▶ [TASK REQUIREMENTS]:
Each line below is to be written out in full, exactly as shown.

* * *

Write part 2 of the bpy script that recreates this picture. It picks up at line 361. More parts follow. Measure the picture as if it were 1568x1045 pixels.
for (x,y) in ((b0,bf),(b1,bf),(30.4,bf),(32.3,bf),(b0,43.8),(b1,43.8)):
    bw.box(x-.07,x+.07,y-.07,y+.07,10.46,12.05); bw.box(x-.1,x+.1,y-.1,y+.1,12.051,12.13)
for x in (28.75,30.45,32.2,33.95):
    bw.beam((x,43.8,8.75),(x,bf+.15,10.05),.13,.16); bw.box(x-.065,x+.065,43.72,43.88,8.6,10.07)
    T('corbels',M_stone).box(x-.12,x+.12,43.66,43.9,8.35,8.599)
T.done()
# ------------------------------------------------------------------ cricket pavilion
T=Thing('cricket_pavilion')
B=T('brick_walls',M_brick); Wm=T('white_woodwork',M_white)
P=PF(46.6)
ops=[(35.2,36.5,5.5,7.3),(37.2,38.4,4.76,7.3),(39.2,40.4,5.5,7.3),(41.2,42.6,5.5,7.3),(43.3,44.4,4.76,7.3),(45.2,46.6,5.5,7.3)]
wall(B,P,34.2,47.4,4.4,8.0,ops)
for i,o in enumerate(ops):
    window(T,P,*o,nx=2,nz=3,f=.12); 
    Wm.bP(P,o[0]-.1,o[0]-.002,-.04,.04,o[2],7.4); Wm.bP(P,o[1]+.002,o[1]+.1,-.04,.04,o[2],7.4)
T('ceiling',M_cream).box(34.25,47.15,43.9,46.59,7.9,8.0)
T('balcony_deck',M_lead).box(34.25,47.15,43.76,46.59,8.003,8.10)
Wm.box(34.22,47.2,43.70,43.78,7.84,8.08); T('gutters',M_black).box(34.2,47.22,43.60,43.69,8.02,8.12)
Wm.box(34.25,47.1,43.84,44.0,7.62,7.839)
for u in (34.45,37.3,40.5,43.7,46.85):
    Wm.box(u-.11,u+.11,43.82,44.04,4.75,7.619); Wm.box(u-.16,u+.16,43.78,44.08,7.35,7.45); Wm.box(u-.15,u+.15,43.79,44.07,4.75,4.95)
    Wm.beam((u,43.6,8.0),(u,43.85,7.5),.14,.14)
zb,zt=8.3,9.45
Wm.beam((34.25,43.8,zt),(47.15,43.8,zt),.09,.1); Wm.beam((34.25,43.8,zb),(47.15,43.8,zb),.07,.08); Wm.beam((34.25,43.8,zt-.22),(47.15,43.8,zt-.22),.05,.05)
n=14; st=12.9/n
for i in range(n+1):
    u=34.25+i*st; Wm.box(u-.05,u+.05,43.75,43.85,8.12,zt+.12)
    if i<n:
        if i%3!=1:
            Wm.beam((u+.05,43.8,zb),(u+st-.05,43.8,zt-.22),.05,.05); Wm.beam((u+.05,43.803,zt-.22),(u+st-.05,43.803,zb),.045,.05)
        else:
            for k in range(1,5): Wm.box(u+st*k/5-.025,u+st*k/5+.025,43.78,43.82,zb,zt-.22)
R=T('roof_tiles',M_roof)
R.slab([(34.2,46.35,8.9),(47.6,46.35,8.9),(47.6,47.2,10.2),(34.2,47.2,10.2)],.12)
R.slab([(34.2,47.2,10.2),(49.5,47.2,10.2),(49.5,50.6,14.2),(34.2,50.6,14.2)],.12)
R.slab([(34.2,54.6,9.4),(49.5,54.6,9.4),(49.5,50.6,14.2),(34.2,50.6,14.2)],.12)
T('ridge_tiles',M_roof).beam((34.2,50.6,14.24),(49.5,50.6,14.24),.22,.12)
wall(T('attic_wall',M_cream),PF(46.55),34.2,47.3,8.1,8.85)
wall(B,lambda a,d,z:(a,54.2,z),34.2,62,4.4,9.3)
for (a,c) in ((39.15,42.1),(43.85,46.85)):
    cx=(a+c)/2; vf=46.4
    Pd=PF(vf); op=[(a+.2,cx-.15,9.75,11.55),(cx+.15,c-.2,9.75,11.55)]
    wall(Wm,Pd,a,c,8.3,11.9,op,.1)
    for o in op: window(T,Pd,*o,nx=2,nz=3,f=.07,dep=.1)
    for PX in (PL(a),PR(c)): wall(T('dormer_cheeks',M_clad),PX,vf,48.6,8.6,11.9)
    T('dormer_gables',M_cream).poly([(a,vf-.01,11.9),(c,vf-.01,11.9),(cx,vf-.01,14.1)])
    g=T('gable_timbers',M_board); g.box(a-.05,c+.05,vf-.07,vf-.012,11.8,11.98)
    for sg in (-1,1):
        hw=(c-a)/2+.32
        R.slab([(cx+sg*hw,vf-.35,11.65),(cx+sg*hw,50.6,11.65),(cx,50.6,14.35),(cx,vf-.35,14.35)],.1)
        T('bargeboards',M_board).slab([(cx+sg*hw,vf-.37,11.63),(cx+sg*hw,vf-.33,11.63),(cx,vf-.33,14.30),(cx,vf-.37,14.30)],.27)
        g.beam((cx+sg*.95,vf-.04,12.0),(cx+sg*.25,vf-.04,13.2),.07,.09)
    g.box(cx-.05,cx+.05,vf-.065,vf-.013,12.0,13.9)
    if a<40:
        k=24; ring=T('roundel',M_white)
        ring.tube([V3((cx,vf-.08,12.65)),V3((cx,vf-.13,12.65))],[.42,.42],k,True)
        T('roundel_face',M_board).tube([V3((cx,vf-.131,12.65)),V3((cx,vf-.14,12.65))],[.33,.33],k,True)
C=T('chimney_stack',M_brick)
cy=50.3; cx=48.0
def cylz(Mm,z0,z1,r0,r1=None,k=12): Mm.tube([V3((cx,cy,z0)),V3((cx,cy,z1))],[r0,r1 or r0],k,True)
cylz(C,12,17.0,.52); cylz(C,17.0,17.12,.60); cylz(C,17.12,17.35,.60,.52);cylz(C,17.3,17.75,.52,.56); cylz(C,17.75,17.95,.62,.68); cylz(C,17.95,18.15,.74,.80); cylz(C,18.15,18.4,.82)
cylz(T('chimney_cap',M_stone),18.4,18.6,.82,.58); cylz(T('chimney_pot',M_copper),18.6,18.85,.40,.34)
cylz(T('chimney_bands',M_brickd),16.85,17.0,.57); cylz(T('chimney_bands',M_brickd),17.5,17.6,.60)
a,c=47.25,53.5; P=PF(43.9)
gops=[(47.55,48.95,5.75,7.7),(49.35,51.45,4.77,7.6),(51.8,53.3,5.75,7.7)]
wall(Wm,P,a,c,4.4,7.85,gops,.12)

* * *

▶ [WRITTEN ANSWER]:
Write part 2 of the bpy script that recreates this picture. It picks up at line 361. More parts follow. Measure the picture as if it were 1568x1045 pixels.
for (x,y) in ((b0,bf),(b1,bf),(30.4,bf),(32.3,bf),(b0,43.8),(b1,43.8)):
    bw.box(x-.07,x+.07,y-.07,y+.07,10.46,12.05); bw.box(x-.1,x+.1,y-.1,y+.1,12.051,12.13)
for x in (28.75,30.45,32.2,33.95):
    bw.beam((x,43.8,8.75),(x,bf+.15,10.05),.13,.16); bw.box(x-.065,x+.065,43.72,43.88,8.6,10.07)
    T('corbels',M_stone).box(x-.12,x+.12,43.66,43.9,8.35,8.599)
T.done()
# ------------------------------------------------------------------ cricket pavilion
T=Thing('cricket_pavilion')
B=T('brick_walls',M_brick); Wm=T('white_woodwork',M_white)
P=PF(46.6)
ops=[(35.2,36.5,5.5,7.3),(37.2,38.4,4.76,7.3),(39.2,40.4,5.5,7.3),(41.2,42.6,5.5,7.3),(43.3,44.4,4.76,7.3),(45.2,46.6,5.5,7.3)]
wall(B,P,34.2,47.4,4.4,8.0,ops)
for i,o in enumerate(ops):
    window(T,P,*o,nx=2,nz=3,f=.12); 
    Wm.bP(P,o[0]-.1,o[0]-.002,-.04,.04,o[2],7.4); Wm.bP(P,o[1]+.002,o[1]+.1,-.04,.04,o[2],7.4)
T('ceiling',M_cream).box(34.25,47.15,43.9,46.59,7.9,8.0)
T('balcony_deck',M_lead).box(34.25,47.15,43.76,46.59,8.003,8.10)
Wm.box(34.22,47.2,43.70,43.78,7.84,8.08); T('gutters',M_black).box(34.2,47.22,43.60,43.69,8.02,8.12)
Wm.box(34.25,47.1,43.84,44.0,7.62,7.839)
for u in (34.45,37.3,40.5,43.7,46.85):
    Wm.box(u-.11,u+.11,43.82,44.04,4.75,7.619); Wm.box(u-.16,u+.16,43.78,44.08,7.35,7.45); Wm.box(u-.15,u+.15,43.79,44.07,4.75,4.95)
    Wm.beam((u,43.6,8.0),(u,43.85,7.5),.14,.14)
zb,zt=8.3,9.45
Wm.beam((34.25,43.8,zt),(47.15,43.8,zt),.09,.1); Wm.beam((34.25,43.8,zb),(47.15,43.8,zb),.07,.08); Wm.beam((34.25,43.8,zt-.22),(47.15,43.8,zt-.22),.05,.05)
n=14; st=12.9/n
for i in range(n+1):
    u=34.25+i*st; Wm.box(u-.05,u+.05,43.75,43.85,8.12,zt+.12)
    if i<n:
        if i%3!=1:
            Wm.beam((u+.05,43.8,zb),(u+st-.05,43.8,zt-.22),.05,.05); Wm.beam((u+.05,43.803,zt-.22),(u+st-.05,43.803,zb),.045,.05)
        else:
            for k in range(1,5): Wm.box(u+st*k/5-.025,u+st*k/5+.025,43.78,43.82,zb,zt-.22)
R=T('roof_tiles',M_roof)
R.slab([(34.2,46.35,8.9),(47.6,46.35,8.9),(47.6,47.2,10.2),(34.2,47.2,10.2)],.12)
R.slab([(34.2,47.2,10.2),(49.5,47.2,10.2),(49.5,50.6,14.2),(34.2,50.6,14.2)],.12)
R.slab([(34.2,54.6,9.4),(49.5,54.6,9.4),(49.5,50.6,14.2),(34.2,50.6,14.2)],.12)
T('ridge_tiles',M_roof).beam((34.2,50.6,14.24),(49.5,50.6,14.24),.22,.12)
wall(T('attic_wall',M_cream),PF(46.55),34.2,47.3,8.1,8.85)
wall(B,lambda a,d,z:(a,54.2,z),34.2,62,4.4,9.3)
for (a,c) in ((39.15,42.1),(43.85,46.85)):
    cx=(a+c)/2; vf=46.4
    Pd=PF(vf); op=[(a+.2,cx-.15,9.75,11.55),(cx+.15,c-.2,9.75,11.55)]
    wall(Wm,Pd,a,c,8.3,11.9,op,.1)
    for o in op: window(T,Pd,*o,nx=2,nz=3,f=.07,dep=.1)
    for PX in (PL(a),PR(c)): wall(T('dormer_cheeks',M_clad),PX,vf,48.6,8.6,11.9)
    T('dormer_gables',M_cream).poly([(a,vf-.01,11.9),(c,vf-.01,11.9),(cx,vf-.01,14.1)])
    g=T('gable_timbers',M_board); g.box(a-.05,c+.05,vf-.07,vf-.012,11.8,11.98)
    for sg in (-1,1):
        hw=(c-a)/2+.32
        R.slab([(cx+sg*hw,vf-.35,11.65),(cx+sg*hw,50.6,11.65),(cx,50.6,14.35),(cx,vf-.35,14.35)],.1)
        T('bargeboards',M_board).slab([(cx+sg*hw,vf-.37,11.63),(cx+sg*hw,vf-.33,11.63),(cx,vf-.33,14.30),(cx,vf-.37,14.30)],.27)
        g.beam((cx+sg*.95,vf-.04,12.0),(cx+sg*.25,vf-.04,13.2),.07,.09)
    g.box(cx-.05,cx+.05,vf-.065,vf-.013,12.0,13.9)
    if a<40:
        k=24; ring=T('roundel',M_white)
        ring.tube([V3((cx,vf-.08,12.65)),V3((cx,vf-.13,12.65))],[.42,.42],k,True)
        T('roundel_face',M_board).tube([V3((cx,vf-.131,12.65)),V3((cx,vf-.14,12.65))],[.33,.33],k,True)
C=T('chimney_stack',M_brick)
cy=50.3; cx=48.0
def cylz(Mm,z0,z1,r0,r1=None,k=12): Mm.tube([V3((cx,cy,z0)),V3((cx,cy,z1))],[r0,r1 or r0],k,True)
cylz(C,12,17.0,.52); cylz(C,17.0,17.12,.60); cylz(C,17.12,17.35,.60,.52);cylz(C,17.3,17.75,.52,.56); cylz(C,17.75,17.95,.62,.68); cylz(C,17.95,18.15,.74,.80); cylz(C,18.15,18.4,.82)
cylz(T('chimney_cap',M_stone),18.4,18.6,.82,.58); cylz(T('chimney_pot',M_copper),18.6,18.85,.40,.34)
cylz(T('chimney_bands',M_brickd),16.85,17.0,.57); cylz(T('chimney_bands',M_brickd),17.5,17.6,.60)
a,c=47.25,53.5; P=PF(43.9)
gops=[(47.55,48.95,5.75,7.7),(49.35,51.45,4.77,7.6),(51.8,53.3,5.75,7.7)]
wall(Wm,P,a,c,4.4,7.85,gops,.12)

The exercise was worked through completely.